Today, I was that mom. It was me.
We were having a rough morning. We've hardly left the house in three months (something to do with a newborn in sick season, I'm sure) and boy had it started to wear. Meltdowns for him, patience lacking for me, so I decided we needed out of the house to beat the winter blues. We went out to the local curiosity museum where there's all kinds of activities for kids of all ages.
It was going really well - he was having fun. He was dancing. He was playing with textured sand. He splashed at the water table. Yes - this was exactly what we needed.
And then it happened.
He wandered back to the textured sand activity and decided he wanted to play. "Wait your turn," I said, seeing that all three stools were taken. I looked down at my baby in the carrier, making sure he was awake and as I looked back up it was too late. He had run over to one of the stools that a little girl was standing on and shoved her off so he could have a turn. I stepped out just in time to catch her safely - but of course, she was crying. I would too. Cade stopped short, realizing something had just happened but not exactly clued into that it was something HE had done - and that something was not okay.
I bent down to make sure the little girl was alright, and apologized to the closest mom who had reached out to help, since I was already holding a blanket, a coat, and supporting my infant's head. "Nice catch," she said.
"Oh, I'm so sorry..." I replied.
"She's not mine." Nonetheless, she took that little girl, loved on her, and looked for her mom.
As this was happening, I knelt down to Cade and explained that we don't ever, ever push people. I explained that he had hurt her and made her sad, and when we do something unkind, the fun stops and he needed to go make it right. I put his coat on and walked him over to her.
The little girls mom was walking over, and I'm sure she was perplexed when she saw my toddler standing there petting her daughter's arm. I expressed my apologies and then this mom, bless her, said something I wasn't expecting. I thought she would give me a tight-lipped smile, whisk away her child and eye me from across the room. Honestly, that's what I probably would have done.
Instead, she picked up her little girl, walked over to me, and looked me in the eye. "Oh - it is so okay. Life happens. I'm not even worried about it." and gave me a sincere smile as I herded my toddler out of the crowded space.
Slack-jawed, I left the museum. And then the guilt.
How many times have I not responded the way another mom needed in the moment? How many times have I let the mama-bear come out, and been completely unaware of how desperately the mom of the offending child wanted to curb the action but stepped in just a moment too late? How often did I judge the parenting of another woman on a single action of ONE of her children?

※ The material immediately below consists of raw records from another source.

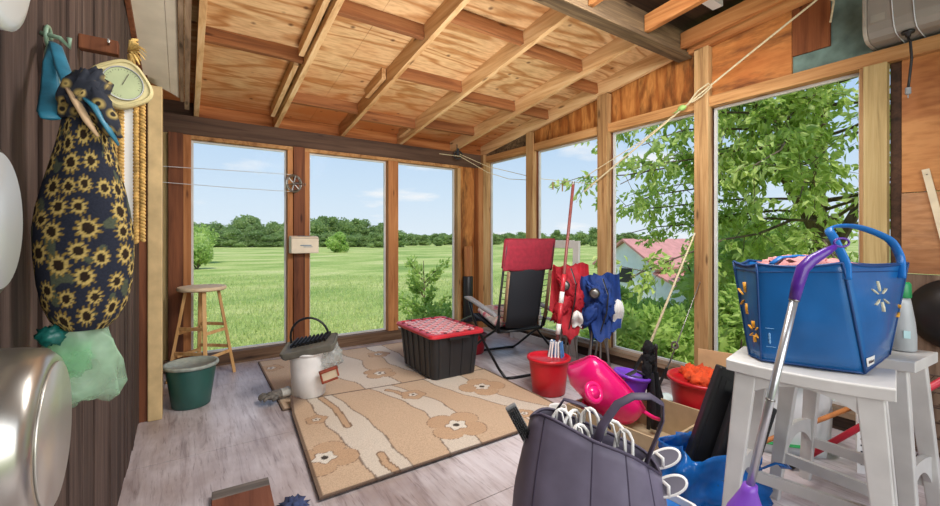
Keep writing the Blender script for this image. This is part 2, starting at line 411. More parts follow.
# cream corner post, soffit, fascia
f = MB(); f.span((-.20, 3.44, 0), (-.122, 3.55, 2.20)); 
struct('trim_1', f, M['cream_post'], 'cream painted upright post at the end of the barn-board wall', 'post', bevel=.006)
zf = lambda y: 2.25+.16*(3.55-y)
def slope_slab(x0, x1, ya, ybl, ybr, zfun, th):
    vs = []
    for dz in (0, th):
        for x, y in ((x0, ya), (x1, ya), (x1, ybr), (x0, ybl)): vs.append((x, y, zfun(y)+dz))
    return MB().add(vs, [(3,2,1,0),(4,5,6,7),(0,1,5,4),(1,2,6,5),(2,3,7,6),(3,0,4,7)])
g = MB(); g.span((-.244, 3.46, 0), (-.201, 3.60, 2.27)); struct('trim_20', g, M['brown_z'], 'dark brown strip between the barn-board wall and the cream post', 'trim')
f = slope_slab(-.24, -.085, -1.5, 3.5, 3.66, zf, .02)
g = slope_slab(-.083, -.03, -1.5, 3.66, 3.73, zf, .02); f.add(g.v, g.f)
struct('trim_2', f, M['cream_soffit'], 'cream painted sloping soffit board above the left wall', 'soffit')
f = slope_slab(-.027, -.005, -1.5, 3.74, 3.74, lambda y: zf(y)-.02, .26)
g = slope_slab(.0, .03, 1.92, 3.9, 3.9, lambda y: zf(y)-.005, .24); f.add(g.v, g.f)
struct('trim_3', f, M['sill_y'], 'weathered fascia strip along the edge of the cream soffit', 'fascia')
f = slope_slab(-.243, -.222, -1.5, 3.5, 3.5, lambda y: zf(y)-.03, .03)
struct('trim_4', f, M['brown_z'], 'brown trim strip where the left wall meets the soffit', 'trim')

# ceiling: roof sheets with rafters and blocking
f = MB()
for x0, x1 in ((-.26, 1.105), (1.107, 2.32), (2.322, 3.5)):
    vs = []
    for dz in (0, .02):
        for x, y in ((x0, 1.86), (x1, 1.86), (x1, 5.0), (x0, 5.0)): vs.append((x, y, zs(y)+dz))
    f.add(vs, [(3,2,1,0),(4,5,6,7),(0,1,5,4),(1,2,6,5),(2,3,7,6),(3,0,4,7)])
ceil = struct('ceiling', f, M['sheath'], 'low sloping roof of bare golden plywood on open rafters', 'ceiling')
RX = [.09, .77, 1.44, 2.14, 2.89, 3.385]
for x in RX:
    f = MB(); vs = []
    for dz in (0, .14):
        for xx, y in ((x-.02, 1.905), (x+.02, 1.905), (x+.02, 4.8), (x-.02, 4.8)): vs.append((xx, y, zr(y)+dz))
    f.add(vs, [(3,2,1,0),(4,5,6,7),(0,1,5,4),(1,2,6,5),(2,3,7,6),(3,0,4,7)])
    f.build('rafter', M['rafter'], ceil, bevel=.002)
for i, ys in enumerate(((3.37,), (2.69, 4.09), (2.42, 3.27, 4.22), (2.5, 3.4, 4.15), (2.73, 3.41))):
    x0, x1 = RX[i]+.021, RX[i+1]-.021
    for y in ys:
        f = MB(); f.box(((x0+x1)/2, y, zr(y)+.088), (x1-x0, .04, .102), (radians(-7.9), 0, 0)); f.build('blocking', M['block'], ceil, bevel=.002)
for x, y0, y1 in ((.72, 2.0, 3.3), (.715, 3.45, 4.5), (1.395, 3.35, 3.75), (2.095, 4.3, 4.55)):
    f = MB(); vs = []
    for dz in (.05, .138):
        for xx, y in ((x-.018, y0), (x+.018, y0), (x+.018, y1), (x-.018, y1)): vs.append((xx, y, zr(y)+dz))
    f.add(vs, [(3,2,1,0),(4,5,6,7),(0,1,5,4),(1,2,6,5),(2,3,7,6),(3,0,4,7)]); f.build('cleat', M['rafter'], ceil)
f = MB(); f.span((-.25, 4.68, 2.321), (RX[0]-.021, 4.74, 2.48)); f.build('blocking', M['beam'], ceil)
for i in range(5):
    f = MB(); f.span((RX[i]+.021, 4.69, 2.32), (RX[i+1]-.021, 4.73, 2.45)); f.build('blocking', M['orange_x'], ceil)
# older roof in front: cross beam, joists, deck
f = MB(); f.span((-.24, 1.82, 2.665), (3.40, 1.90, 2.86)); f.span((-.24, 1.80, 2.655), (3.40, 1.915, 2.69))
struct('trim_5', f, M['greybeam'], 'weathered grey cross beam carrying the upper ends of the rafters', 'beam', bevel=.004)
zj = lambda y: 2.70+.1*(1.82-y)
f = MB(); vs = []
for dz in (.22, .25):
    for x, y in ((-.6, -2), (3.6, -2), (3.6, 1.9), (-.6, 1.9)): vs.append((x, y, zj(y)+dz))
f.add(vs, [(3,2,1,0),(4,5,6,7),(0,1,5,4),(1,2,6,5),(2,3,7,6),(3,0,4,7)])
old = struct('ceiling_upper', f, M['deck'], 'dark old roof deck above the joists nearest the house', 'ceiling')
for x in (.1, .8, 1.5, 2.18, 2.79, 3.27):
    f = slope_slab(x-.022, x+.022, -1.9, 1.815, 1.815, zj, .12); f.build('joist', M['joist'], old, bevel=.002)
f = slope_slab(3.34, 3.40, -1.9, 1.815, 1.815, lambda y: zj(y)-.03, .12); f.build('joist', M['joist'], old, bevel=.002)
for y, x0, x1 in ((1.50, 1.7, 3.18), (.98, .5, 3.35)):
    f = MB(); f.span((x0, y-.035, zj(y)+.125), (x1, y+.035, zj(y)+.165)); f.build('batten', M['whitepaint'], old)

# back wall
f = MB(); f.span((-.25, 4.62, 2.14), (3.46, 4.80, 2.32))
bw = struct('wall_back', f, M['beam'], 'back window wall under a dark brown painted header beam', 'wall', bevel=.004)
f = MB(); f.span((-.25, 4.585, 0), (3.40, 4.72, .115)); f.build('sill', M['sill_x'], bw, bevel=.006)
f = MB(); f.span((.05, 4.60, 2.105), (2.95, 4.68, 2.139)); f.build('head_trim', M['tan_y'], bw)
f = MB(); f.span((-.25, 4.62, -.9), (3.5, 4.74, -.001)); f.build('skirt', M['knee_y'], bw)
f = MB(); f.span((-.243, 4.605, .115), (-.12, 4.66, 2.14)); f.build('jamb', M['pt_z'], bw)
f = MB(); f.span((-.12, 4.56, .115), (-.01, 4.70, 2.14)); f.build('jamb', M['brown_z'], bw, bevel=.003)
f = MB(); f.span((-.01, 4.60, .115), (.05, 4.70, 2.14)); f.build('jamb', M['orange_z'], bw, bevel=.003)
tk = 6
def mull(label, parts):
    global tk
    e = thing('trim_%d' % tk, label, 'post', kind='structure'); tk += 1
    for (a, b_, mt, nm) in parts:
        f = MB(); f.span(a, b_); f.build(nm, M[mt], e, bevel=.003)
    return e
mull('three-board brown mullion carrying the pulley and the small cream box', [((.872, 4.60, .115), (.925, 4.70, 2.105), 'orange_z', 'board'), ((.926, 4.57, .115), (1.035, 4.70, 2.138), 'brown_z', 'board'), ((1.036, 4.60, .115), (1.088, 4.70, 2.105), 'orange_z', 'board')])
mull('narrow orange-brown mullion between the second and third back windows', [((1.965, 4.58, .115), (2.09, 4.70, 2.105), 'orange_z', 'board')])
f = MB(); f.span((2.97, 4.64, .115), (3.22, 4.70, 2.14))
e = mull('corner panel of orange plywood framed by tan uprights', [((2.92, 4.58, .115), (2.969, 4.70, 2.105), 'tan_z', 'board'), ((3.23, 4.55, .0), (3.31, 4.70, 2.14), 'orange_z', 'board'), ((3.315, 4.56, .0), (3.44, 4.70, 2.32), 'tan_z', 'board')])
f.build('panel', M['plyA'], e)
def window(nm, label, x0, x1, y0, y1, z0, z1):
    e = thing(nm, label, 'window', kind='structure'); f = MB(); t = .018
    if y1-y0 < x1-x0:
        f.span((x0, y0, z0), (x0+t, y1, z1)); f.span((x1-t, y0, z0), (x1, y1, z1)); f.span((x0+t, y0, z0), (x1-t, y1, z0+t)); f.span((x0+t, y0, z1-t), (x1-t, y1, z1))
        g = MB(); ym = (y0+y1)/2; g.add([(x0+t, ym, z0+t), (x1-t, ym, z0+t), (x1-t, ym, z1-t), (x0+t, ym, z1-t)], [(0, 1, 2, 3)])
    else:
        f.span((x0, y0, z0), (x1, y0+t, z1)); f.span((x0, y1-t, z0), (x1, y1, z1)); f.span((x0, y0+t, z0), (x1, y1-t, z0+t)); f.span((x0, y0+t, z1-t), (x1, y1-t, z1))
        g = MB(); xm = (x0+x1)/2; g.add([(xm, y0+t, z0+t), (xm, y1-t, z0+t), (xm, y1-t, z1-t), (xm, y0+t, z1-t)], [(0, 1, 2, 3)])
    f.build('frame', M['whitepaint'], e); g.build('pane', M['glass'], e)
    return e
window('window_1', 'first back window behind the wooden stool', .051, .871, 4.66, 4.685, .116, 2.104)
window('window_2', 'second back window between the cream box mullion and the narrow mullion', 1.089, 1.964, 4.66, 4.685, .116, 2.104)
window('window_3', 'third back window left of the room corner', 2.091, 2.919, 4.66, 4.685, .116, 2.104)

# right wall
f = MB(); vs = [(3.43, 1.66, 2.30), (3.43, 4.62, 2.30), (3.43, 4.62, zs(4.62)), (3.43, 1.66, zs(1.66))]
vs += [(3.46, a[1], a[2]) for a in vs]; f.add(vs, [(0,1,2,3),(7,6,5,4),(0,4,5,1),(1,5,6,2),(2,6,7,3),(3,7,4,0)])
rw = struct('wall_right', f, M['plyA'], 'right window wall with dark-stained bare plywood above the header', 'wall')
f = MB(); f.span((3.405, 1.13, 2.30), (3.44, 1.659, 2.92)); f.build('panel', M['plyB'], rw)
f = MB(); f.span((3.41, .925, 2.43), (3.425, 1.128, 2.95)); f.build('panel', M['brownpanel'], rw)
f = MB(); f.span((3.426, -2, 2.30), (3.46, 1.129, 3.1)); f.build('painted_panel', M['teal'], rw)
f = MB(); f.span((3.36, -2, 2.218), (3.46, 4.56, 2.299)); f.build('header_board', M['tan_y'], rw, bevel=.003)
f = MB(); f.span((3.33, .70, .10), (3.48, 4.56, .14)); f.build('sill', M['sill_y'], rw, bevel=.004)
f = MB(); f.span((3.385, .60, 0), (3.43, 4.56, .099)); f.span((3.42, .6, -.9), (3.5, 4.7, -.001)); f.build('kneewall', M['knee_y'], rw)
f = MB(); f.span((3.40, -2, 1.46), (3.44, .60, 2.217)); f.build('panel', M['plyC'], rw)
f = MB(); f.span((3.395, -2, 1.0), (3.44, .60, 1.455)); f.build('panel', M['plyD'], rw)
f = MB()
for i in range(16): f.span((3.40, .60-i*.165, 0), (3.44, .60-i*.165-.158, .995))
f.build('lower_boards', wood('grey_brown_boards', (134, 110, 92), (86, 66, 52), 'z', (160, 138, 118)), rw)
f = MB(); f.span((3.37, 3.765, 2.30), (3.428, 4.56, 2.45)); f.build('dark_board', M['greybeam'], rw)
for lab, y0, y1, z1, mt, dx in (('tan post between the two far right-hand windows', 3.62, 3.74, 2.44, 'tan_z', 0), ('tan post behind the blue folded camp chair', 2.585, 2.70, 2.59, 'tan_z', 0), ('tan post behind the red bucket of orange cloth', 1.647, 1.756, 2.69, 'tan_z', 0), ('greenish treated post with staple marks beside the blue shopping bag', .65, .753, 2.217, 'pt_z', 0)):
    parts = [((3.34, y0, .14 if y0 > .7 else 0), (3.405, y1, z1), mt, 'post')]
    if z1 > 2.3: parts += [((3.406, y0+.012, .14), (3.47, y1-.012, 2.217), 'brown_z', 'stop')]
    if y0 > 3: parts[0] = ((3.34, y0, .14), (3.36, y1, z1), mt, 'post'); parts.append(((3.361, y0+.005, .14), (3.404, y1-.005, 2.217), mt, 'post'))
    if y0 < .7: parts += [((3.406, .60, 0), (3.46, .649, 2.217), 'deckz', 'dark_gap'), ((3.36, .754, .14), (3.40, .775, 2.217), 'tan_z', 'stop')]
    M['deckz'] = M['deck']; mull(lab, parts)
window('window_4', 'right-hand window nearest the corner beyond the reclining chair', 3.43, 3.455, 3.741, 4.55, .141, 2.217)
window('window_5', 'right-hand window behind the leaning white screen frame', 3.43, 3.455, 2.701, 3.619, .141, 2.217)
window('window_6', 'right-hand window with two rods leaning across it', 3.43, 3.455, 1.757, 2.584, .141, 2.217)
window('window_7', 'large right-hand window behind the blue shopping bag', 3.43, 3.455, .776, 1.646, .141, 2.217)
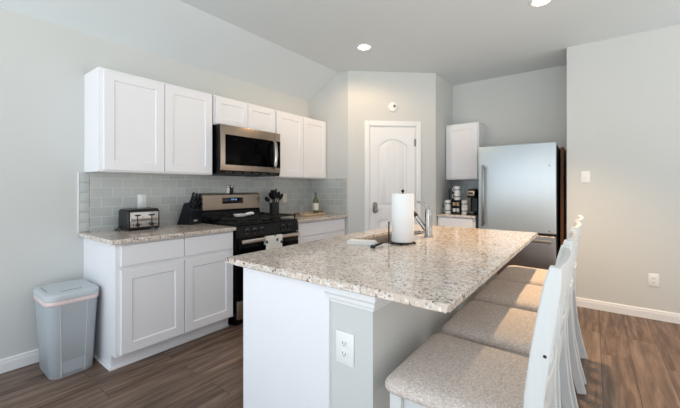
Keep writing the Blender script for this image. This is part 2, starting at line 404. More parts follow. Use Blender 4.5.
# pantry door
def pantry_door():
    d = thing('door_1', 'white two-panel arch-top pantry door in the angled wall', 'door', (DX0, Y_END, 0), DA)
    d['kind'] = 'structure'
    w = 0.062
    f = MB()   # casing
    for (x0, x1, z0, z1) in ((D_L - 0.075, D_L - 0.012, 0, D_T + 0.072), (D_R + 0.012, D_R + 0.075, 0, D_T + 0.072), (D_L - 0.012, D_R + 0.012, D_T + 0.009, D_T + 0.072)):
        f.box(x0, x1, -0.018, 0, z0, z1, 0.004)
    f.box(D_L - 0.012, D_L - 0.003, 0, 0.1, 0, D_T + 0.012); f.box(D_R + 0.003, D_R + 0.012, 0, 0.1, 0, D_T + 0.012); f.box(D_L - 0.012, D_R + 0.012, 0, 0.1, D_T + 0.003, D_T + 0.012)
    f.build('door_frame', TRIM, d)
    # leaf with two raised and fielded panels
    p = MB(); bm = p.bm
    x0, x1 = D_L, D_R; cx = (x0 + x1) / 2; hw = (x1 - x0) / 2 - 0.110
    p.box(x0, x1, 0.024, 0.050, 0.012, D_T)                                   # core
    # stiles and rails, proud of the core
    def arch(s, n=12):  # arch curve points from left to right; s = offset inward
        out = []
        for k in range(n + 1):
            t = -1 + 2 * k / n
            out.append((cx + t * (hw - s), 1.80 - s * 0.8 + 0.085 * (1 - t * t)))
        return out
    def slab(poly): p.prism(poly, 'y', 0.004, 0.025)
    slab([(x0, 0.012), (cx - hw, 0.012), (cx - hw, D_T), (x0, D_T)])
    slab([(cx + hw, 0.012), (x1, 0.012), (x1, D_T), (cx + hw, D_T)])
    slab([(cx - hw, 0.012), (cx + hw, 0.012), (cx + hw, 0.24), (cx - hw, 0.24)])
    slab([(cx - hw, 0.84), (cx + hw, 0.84), (cx + hw, 1.00), (cx - hw, 1.00)])
    ar = arch(0)
    for a, b in zip(ar[:-1], ar[1:]):
        slab([a, b, (b[0], D_T), (a[0], D_T)])
    # raised fields
    def field(lo, hi_pts):
        outer = [(cx - hw + 0.028, lo + 0.028), (cx + hw - 0.028, lo + 0.028)] + hi_pts(0.028)
        inner = [(cx - hw + 0.05, lo + 0.05), (cx + hw - 0.05, lo + 0.05)] + hi_pts(0.05)
        p.loft([[(q[0], 0.0245, q[1]) for q in outer], [(q[0], 0.010, q[1]) for q in inner]])
    field(1.00, lambda s: [(q[0], q[1]) for q in reversed(arch(s))])
    field(0.24, lambda s: [(cx + hw - s, 0.84 - s), (cx - hw + s, 0.84 - s)])
    # bead-board grooves on the fields, as slim proud strips
    for lo, hi in ((1.06, 1.79), (0.30, 0.78)):
        for k in (-1, 0, 1):
            p.box(cx + k * 0.062 - 0.028, cx + k * 0.062 + 0.028, 0.0070, 0.0105, lo, hi, 0.001, 1)
    p.build('door_leaf', TRIM, d)
    h = MB(); kx = D_L + 0.066
    h.prism([(kx + 0.031 * math.cos(a * PI / 12), 0.985 + (0.05 if 0 < a < 12 else 0) * 1 + 0.031 * math.sin(a * PI / 12)) for a in range(0, 13)]
            + [(kx + 0.031 * math.cos(a * PI / 12), 0.95 + 0.031 * math.sin(a * PI / 12)) for a in range(12, 25)], 'y', -0.004, 0.004)
    h.lathe([(0.012, 0.0), (0.012, -0.03), (0.026, -0.036), (0.031, -0.05), (0.026, -0.062), (0.0, -0.064)], kx, -0.002, 0.962, 20, 'y')
    h.build('door_knob', SATIN, d)
    for z in (0.28, 1.84):
        g = MB(); g.box(D_R - 0.012, D_R + 0.012, -0.004, 0.004, z - 0.045, z + 0.045, 0.001); g.tube([(D_R + 0.001, -0.008, z - 0.05), (D_R + 0.001, -0.008, z + 0.05)], 0.006)
        g.build('hinge', SATIN, d)
pantry_door()

# ------------------------------------------------------------------ backsplashes
m = MB(); m.box(0, 0.008, 0.925, Y_END, CTZ, 1.371)
b = m.build('backsplash', TILE_Y, None, smooth=None); tag(b, 'grey subway tile backsplash behind toaster and range', 'backsplash')
e = MB()
for k in range(6): e.box(0, 0.009, 0.858, 0.9235, CTZ + k * 0.0782 + 0.001, min(CTZ + (k + 1) * 0.0782 - 0.001, 1.371), 0.002)
e.build('end_tile_column', TILEEDGE, b)
e = MB(); e.box(0, 0.011, 0.848, 0.857, CTZ, 1.371, 0.001); e.build('edge_trim', TRIM, b)
m = MB(); m.box(0.0085, 0.655, Y_END - 0.008, Y_END, CTZ, 1.371)
b = m.build('backsplash', TILE_X, None, smooth=None); tag(b, 'bluish subway tile backsplash panel behind the wine bottle', 'backsplash')
m = MB(); m.box(DX1 + 0.002, 2.06, YB - 0.008, YB, CTZ, 1.371)
b = m.build('backsplash', TILE_X, None, smooth=None); tag(b, 'subway tile backsplash in the coffee nook behind the mugs', 'backsplash')

# ------------------------------------------------------------------ cabinets
def cabinet(name, label, group, loc, rz, w, d, h, cols, drawer=None, toe=0, drawer_cols=None, rail=0.066, edges=(0.024, 0.024)):
    """local: front at y=0 (face frame), doors proud to y=-0.02; x across"""
    t = thing(name, label, 'cabinet', loc, rz, group)
    b = MB()
    if toe:
        b.prism([(0, toe), (0.075, toe), (0.075, 0), (d, 0), (d, h), (0, h)], 'x', 0, 0.018)
        b.prism([(0, toe), (0.075, toe), (0.075, 0), (d, 0), (d, h), (0, h)], 'x', w - 0.018, w)
        b.box(0.018, w - 0.018, 0, d, toe, h); b.box(0.018, w - 0.018, 0.075, 0.09, 0, toe)
    else:
        b.box(0, w, 0, d, 0, h, 0.0012, 1)
    b.build('body', CAB, t, smooth=None)
    g = 0.003
    ztop = h - 0.016
    zb = (toe + 0.012) if toe else 0.012
    eL, eR = edges
    if drawer:
        n = drawer_cols or len(cols)
        ws = (w - eL - eR) / n
        for i in range(n):
            m = MB(); m.box(eL + i * ws + g, eL + (i + 1) * ws - g, -0.02, -0.0005, ztop - drawer, ztop, 0.002, 1); m.build('drawer', CAB, t, smooth=None)
        ztop -= drawer + 0.026
    x = eL; tot = sum(cols)
    for c in cols:
        cw = (w - eL - eR) * c / tot
        m = MB(); m.panel_front(x + g, x + cw - g, zb, ztop, -0.02, 0.0195, rail); m.build('door', CAB, t, smooth=None); x += cw
    return t
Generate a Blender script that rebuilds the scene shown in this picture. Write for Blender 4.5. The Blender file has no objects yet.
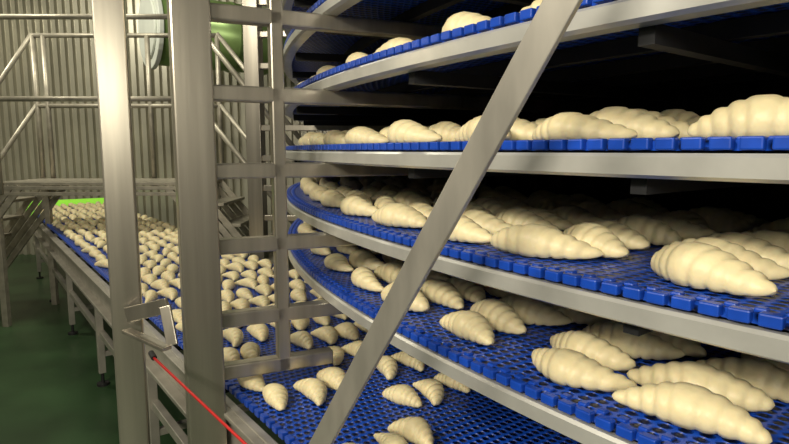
import bpy, bmesh, math, random
import numpy as np
from mathutils import Vector, Matrix
random.seed(4); rng=np.random.default_rng(4)
EYE=1.82
CX,CY,R=4.61,4.21,5.30
BW=1.10
SP=0.255
def tierz(k): return EYE+0.015+SP*k
col=bpy.context.scene.collection

# ---------------- materials ----------------
def newmat(name):
    m=bpy.data.materials.new(name); m.use_nodes=True
    nt=m.node_tree; b=nt.nodes['Principled BSDF']
    return m,nt,b
def N(nt,t,**kw):
    n=nt.nodes.new(t)
    for k,v in kw.items(): setattr(n,k,v)
    return n
def simple(name,c,rough=.5,metal=0.,noise=0.,nscale=8.,bump=0.,stretch=None):
    m,nt,b=newmat(name)
    b.inputs['Base Color'].default_value=(*c,1); b.inputs['Roughness'].default_value=rough
    b.inputs['Metallic'].default_value=metal
    if noise or bump:
        tc=N(nt,'ShaderNodeTexCoord'); mp=N(nt,'ShaderNodeMapping')
        nt.links.new(tc.outputs['Object'],mp.inputs[0])
        if stretch: mp.inputs['Scale'].default_value=stretch
        ns=N(nt,'ShaderNodeTexNoise'); ns.inputs['Scale'].default_value=nscale; ns.inputs['Detail'].default_value=5
        nt.links.new(mp.outputs[0],ns.inputs['Vector'])
        if noise:
            cr=N(nt,'ShaderNodeValToRGB')
            cr.color_ramp.elements[0].position=.3; cr.color_ramp.elements[1].position=.7
            cr.color_ramp.elements[0].color=(*[x*(1-noise) for x in c],1)
            cr.color_ramp.elements[1].color=(*[min(1,x*(1+noise)) for x in c],1)
            nt.links.new(ns.outputs['Fac'],cr.inputs[0]); nt.links.new(cr.outputs[0],b.inputs['Base Color'])
        if bump:
            bp=N(nt,'ShaderNodeBump'); bp.inputs['Strength'].default_value=bump; bp.inputs['Distance'].default_value=.01
            nt.links.new(ns.outputs['Fac'],bp.inputs['Height']); nt.links.new(bp.outputs[0],b.inputs['Normal'])
    return m
M_steel=simple('brushed_stainless',(.42,.385,.32),.30,.82,.25,14,.06,(1,1,.05))
M_brace=simple('brace_stainless',(.46,.43,.375),.36,.6,.18,14,.05,(1,1,.3))
M_rail=simple('rail_stainless',(.62,.61,.57),.32,.5,.10,10)
M_dark=simple('dark_steel',(.030,.030,.032),.6,.5,.3,6)
M_drum=simple('drum_steel',(.012,.012,.013),.7,.3,.3,6)
M_frame=simple('conveyor_frame_steel',(.44,.41,.35),.38,.5,.15,9)
M_block=simple('blue_edge_plastic',(.007,.058,.42),.36,0,.15,30)
M_dough=simple('raw_dough',(.84,.72,.43),.44,0,.06,40,.18)
db=M_dough.node_tree.nodes['Principled BSDF']
db.inputs['Subsurface Weight'].default_value=.2; db.inputs['Subsurface Radius'].default_value=(1,.6,.3); db.inputs['Subsurface Scale'].default_value=.006
M_floor=simple('green_epoxy_floor',(.032,.072,.028),.34,0,.35,1.6,.1)
M_wall=simple('corrugated_wall_panel',(.50,.475,.38),.36,.4,.15,1.5)
M_plain=simple('painted_wall',(.45,.44,.40),.7,0,.08,2)
M_ceil=simple('ceiling_panel',(.35,.35,.33),.8,0,.08,2)
M_red=simple('red_cord',(.60,.02,.02),.4)
M_green=simple('glowing_green_guard',(.38,.85,.05),.4)
gb=M_green.node_tree.nodes['Principled BSDF']; gb.inputs['Emission Color'].default_value=(.35,.9,.08,1); gb.inputs['Emission Strength'].default_value=.5  # green glow put into the guard material as emission; guards are no lamp
M_duct=simple('green_tinted_duct',(.20,.30,.10),.3,.35,.3,3)
M_white=simple('white_flange',(.72,.75,.68),.45,0,.05,4)
M_black=simple('black_rubber',(.015,.015,.015),.6)
M_grate=simple('platform_grating',(.42,.385,.31),.45,.5,.2,12)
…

The answer is shameful, friends. A lot. I've done that a lot.
So I made a resolution on the way home. I want to be the other mom - the one who sees the overwhelm, and the desire to raise good people, and extend a little grace and mercy the next time I'm on the other side. I want to be the mom who acts on an opportunity to lift and encourage another mom, not kick her when she's down. I want to be the mom who other moms are not afraid to make a mistake around.
And I want you to be that mom, too.
Let's all try a little harder to be the person who lifts the other people up. The world needs more of that.